BrandonHabes’s review published on Letterboxd:
Propaganda cinema fascinates me for the same reasons that differentiating oneself from a perceived enemy fascinates me. When fighting a war, who is right, who is wrong? I'll return to this question in a moment, but allow me to preface some things with a personal detour.
Growing up in a staunch religious organization made it easier when I was younger to believe in a kind of unwavering patriotism. For many years I was conditioned to believe that my values, my family, my religion and my country were promoting the ethical and the good, while dissenting voices were promoting the unethical and the bad. From the perspective of tribal solidarity, this posture made a lot of sense as a child, but as I got older it also started to strike me as profoundly insular, exclusive and dangerously serpentine.
At church, I was amazed at how earnestly certain everyone on my team started to sound, many who were using clear-cut rhetoric to describe circumstances that were, in fact, not so clear. It wasn't even necessarily the opinions I heard that disturbed me. It was the impressive, ironclad, "We can't be wrong!" certainty that was used to support those opinions that got under my skin. When this kind of certainty is combined with a brand of religious fundamentalism that needs to be right, needs to be cocksure, and needs to hold an ethical valence over others as patently wrong if they disagree, it becomes very easy to get blind-sighted, to otherize, to demonize, and to create an oppositional axis of "good" vs. "evil."

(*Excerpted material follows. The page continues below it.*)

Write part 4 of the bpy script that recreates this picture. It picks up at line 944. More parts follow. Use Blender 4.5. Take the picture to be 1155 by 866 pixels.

What I'm trying to say is: I understand how powerful the pull of propaganda is. I know what it's like to march in lockstep unity with religious orders, to work harder, to sacrifice more, to intensify my resolve, and to buy into a narrative that places my team at the center of the universe.
While watching Kurosawa's most evident WWII propaganda film, I started to think about the patriotic and religious fervor I once had for my country and church. I thought about how enduring my devotion used to be, how hungry I was to win hearts, to evangelize my team's story, and to feel like I was part of something larger than myself. It was really interesting to watch these factory woman press on through injury, illness and family disaster, in a way do anything they could to fulfill the service of their country's cause. They were engaged in an effort to destroy America and its allies, yes, but the nobility of their service and the purity of their commitment made a lot of sense to the person I used to be. So much sense, in fact, that it got me thinking about the old adage, "One man's truth is another man's propaganda." I might even update the adage to hit home a little closer: "One man's church or country is another man's oppressive totalitarian regime."
It's easy to call this film pejorative propaganda when you aren't on the team that helped build its worldview. It's also easy to label government sanctioned propaganda aimed at imperial ends evil, especially when you aren't the one brainwashed from birth believing that your values, family, religion and country are on the right side of history. Truth is determined by our perspective, and our perspective, if we're lucky, changes over time, it steps out of Plato's Cave. I'm not saying I believe in some kind of scary moral relativism where everything goes, but when it comes to complex cultural artifacts like war, politics, ethics and propaganda, I'm very wary of who's calling the settled shots on what's right and what's wrong. Crafting a defense in support of wartime loyalty to one's country might be a hard point for any neoliberal to understand who's never been beguiled by the spell of a conservative, communal certainty. But I'm telling you, on the inside it feels like you have the approval of God on your side, while on the outside it feels pretty obvious that you were duped by one of Friedkin's Pazuzu demons.
Kurosawa made a propaganda film that in many ways doesn't even seem like the imperialist achievement his puppeteering government was after. It's more solidarity-based, more focused on feminine cohesion, personal improvement, and the lengths people will go to be obedient to a higher cause. I like how my friend Darren put it: "It may have bad intentions, but it's actually a decent film, and honestly a more benign form of imperialist propaganda. It's an enabler, not an abuser."
I like that. It enables a problematic paradigm without being explicitly offensive in the process, and to that effect its depiction of wartime assembly is quite understandable.
If viewed as a film, it most likely will disappoint, but if viewed as a cultural document, it's one of the most fascinating ones out there.